What follows is a battery of OT passages, specifically Psalm 22:22 and Isaiah 8:17, 18. Count the extensive citations the writer takes pains to include. Whoever the writer was he commanded a deep understanding of Scripture, and provided in Hebrews the first Biblical commentary within the pages of New Testament. Psalm 22:22 is a Messianic passage that depicts the crucifixion. David, inspired by the Holy Spirit, accurately relates specific details of the moments and actions of the Christ and those who surrounded Him in the hours He spent lifted up from the earth.

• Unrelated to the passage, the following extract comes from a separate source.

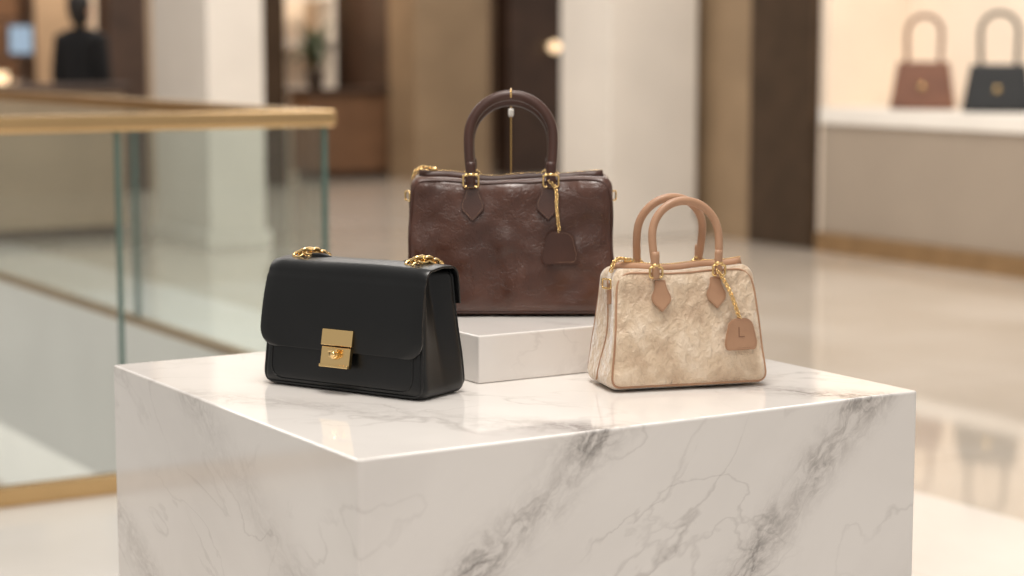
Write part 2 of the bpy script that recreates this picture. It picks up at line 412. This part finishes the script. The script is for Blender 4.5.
def person(loc,rz):
    e=empty('standing_person',loc,rz)
    def skin(name,verts,edges,mat,sub=2,root=0):
        me=bpy.data.meshes.new(name); me.from_pydata([v[0] for v in verts],edges,[]); o=bpy.data.objects.new(name,me); COL.objects.link(o); o.parent=e
        me.materials.append(mat)
        m=o.modifiers.new('skin','SKIN'); m.use_smooth_shade=True
        for i,v in enumerate(verts):
            sv=me.skin_vertices[0].data[i]; sv.radius=v[1] if isinstance(v[1],tuple) else (v[1],v[1]); sv.use_root=(i==root)
        s=o.modifiers.new('sub','SUBSURF'); s.levels=sub; s.render_levels=sub
    V=[((0,0,.96),(.17,.12)),((0,0,1.15),(.155,.11)),((0,0,1.36),(.18,.12)),((0,0,1.47),(.11,.09)),((0,0,1.55),(.055,.058)),
       ((.17,0,1.43),.075),((.21,.01,1.15),.058),((.20,-.07,.92),.040),((-.17,0,1.43),.075),((-.21,.01,1.15),.058),((-.20,-.07,.92),.040),
       ((.10,0,.88),.10),((.11,-.02,.50),.065),((.11,.02,.10),.045),((-.10,0,.88),.10),((-.11,-.06,.50),.065),((-.11,-.02,.10),.045)]
    E=[(0,1),(1,2),(2,3),(3,4),(3,5),(5,6),(6,7),(3,8),(8,9),(9,10),(0,11),(11,12),(12,13),(0,14),(14,15),(15,16)]
    skin('clothed_body',V,E,M_coat)
    for sx in (-1,1):
        bx=.20*sx
        v=[((bx,-.075,.91),.026),((bx,-.085,.86),(.018,.036)),((bx,-.09,.82),(.016,.036))]; ed=[(0,1),(1,2)]
        for k,(dy,L) in enumerate([(-.03,.07),(-.01,.08),(.01,.075),(.03,.06)]):
            b=len(v); v+= [((bx,-.09+dy,.80),.010),((bx-.004*sx,-.095+dy,.80-L*.5),.009),((bx-.016*sx,-.10+dy,.80-L),.008)]; ed+=[(2,b),(b,b+1),(b+1,b+2)]
        b=len(v); v+=[((bx-.01*sx,-.125,.855),.011),((bx-.018*sx,-.145,.815),.009)]; ed+=[(1,b),(b,b+1)]
        skin('hand_%s'%('r' if sx<0 else 'l'),v,ed,M_skin,1)
        bm=rbox_bm(.10,.27,.09,.035,lambda q:q,6,8,4); mk('shoe_%s'%('r' if sx<0 else 'l'),bm,M_hair,e,loc=(.11*sx,-.05,0))
    bm=bmesh.new(); bmesh.ops.create_uvsphere(bm,u_segments=28,v_segments=20,radius=1)
    for q in bm.verts:
        x,y,z=q.co; k=1-.22*max(0,-z); q.co=Vector((x*.076*k,y*.095*(1-.1*max(0,-z))-.012*max(0,-z),z*.118))
    mk('head',bm,M_skin,e,loc=(0,-.01,1.665))
    bm=rbox_bm(.026,.035,.05,.011,lambda q:Vector((q.x,q.y,q.z)),4,4,4); mk('nose',bm,M_skin,e,loc=(0,-.103,1.64))
    for sx in (-1,1):
        bm=bmesh.new(); bmesh.ops.create_uvsphere(bm,u_segments=10,v_segments=8,radius=.011); mk('eye_%d'%(sx+1),bm,M_hair,e,loc=(.03*sx,-.094,1.675))
        bm=rbox_bm(.014,.03,.06,.006,lambda q:q,3,3,4); mk('ear_%d'%(sx+1),bm,M_skin,e,loc=(.078*sx,0,1.63))
    bm=rbox_bm(.045,.012,.012,.005,lambda q:q,4,2,2); mk('mouth',bm,simple('lips',srgb(150,80,76),.5,0),e,loc=(0,-.096,1.595))
    bm=bmesh.new(); bmesh.ops.create_uvsphere(bm,u_segments=28,v_segments=20,radius=1)
    for q in bm.verts:
        x,y,z=q.co
        if y<-.35 and z<.45: y=-.35
        q.co=Vector((x*.088,y*.108,z*.114 if z>-.5 else z*.17))
    mk('hair',bm,M_hair,e,loc=(0,.012,1.70))
person((5.12,14.5,0),math.radians(125))

# ---------------------------------------------------------------- plinths
pl=box('marble_display_plinth',1.221,2.264,2.378,3.335,.0,.83,M_marble,None,.004,3)
ri=box('marble_riser_block',1.675,2.16,2.815,3.27,.8302,.9125,M_marble,None,.003,3)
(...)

Beginning with Jesus’ calling to the Father (Psalm 22:1), the Psalmist notes those who scorned Him (verse 8) and the Lord’s confident trust in the Father since His inception, verse 10. David relates the details of how crucifixion affects the limbs of its victims (verse 14), and the intense thirst suffered while suspended on the cross, verse 15. Christ’s mockers compassed Him, eagerly watching His suffering, and David describes the piercing nails and how the Romans would drive them through Jesus’ hands and feet, verse 16. In verse 17 the Psalmist tells us that the Savior’s bones are accounted for: not one will be broken. His killers and scoffers stare gloatingly at Him, while at His feet His clothing is gambled for, verse 18.